Hace unos meses, me preocupaba que con la reforma al Poder Judicial y la desaparición de organismos constitucionales autónomos, el Ejecutivo estuviera buscando concentrar el poder en una sola figura. Sin embargo, al observar el comportamiento del actual Congreso entendí que están más sedientos de poder que la legislatura anterior. Indirectamente su ambición actúa como un contrapeso, aunque no está claro si esto traerá consecuencias positivas. En el mismo sentido, la nueva integración del Poder Judicial será clave: si los ministros y demás juzgadores deciden que no le deben el puesto a nadie y mantienen su autonomía, podrían coadyuvar al equilibrio de poderes, pero si permiten ser cooptados por los distintos grupos de poder que hay en el Legislativo y el Ejecutivo, o peor aun poder fácticos, el riesgo de una justicia disfuncional persistirá, pero difícilmente estará al servicio de una sola persona.
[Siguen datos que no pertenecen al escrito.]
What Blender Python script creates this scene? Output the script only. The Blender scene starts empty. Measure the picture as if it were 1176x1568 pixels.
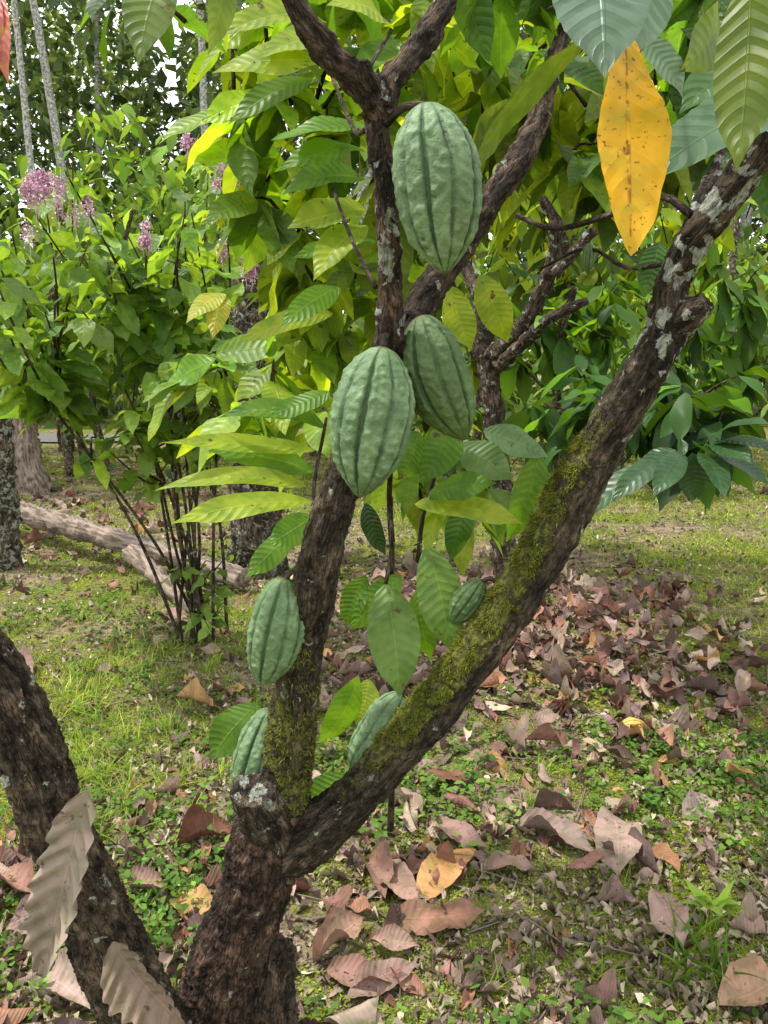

La división de poderes es sana para las políticas internas de un Estado. Garantiza que ninguna persona o institución tenga el control absoluto y fomenta un equilibrio que, aunque imperfecto, protege contra los excesos. Un ejemplo claro lo vimos ayer, cuando la política desmedida de Trump de imponer aranceles a otras naciones, provocó que la bolsa de valores de EU perdiera 4 billones de dólares en un solo día. Esto demuestra cómo la falta de equilibrio interno en la toma de decisiones puede traducirse en una debilidad que afecta no solo al país que la padece, sino también al escenario global.

A mí, el 15 de marzo me recuerda que la política es cíclica y que la historia, aunque parezca lejana, siempre nos ofrece una lección. Julio César, Lincoln y Díaz cayeron -física o políticamente- por el filo de la traición de sus cercanos, el fanatismo o la ambición desmedida; el PRI perdió su dominio por el desgaste y la promesa de algo “nuevo”. Mientras observamos cómo se redefine el equilibrio de poder en nuestro tiempo, solo el futuro dirá si logramos romper el ciclo o si, una vez más, el poder concentrado llevará a su propia destrucción.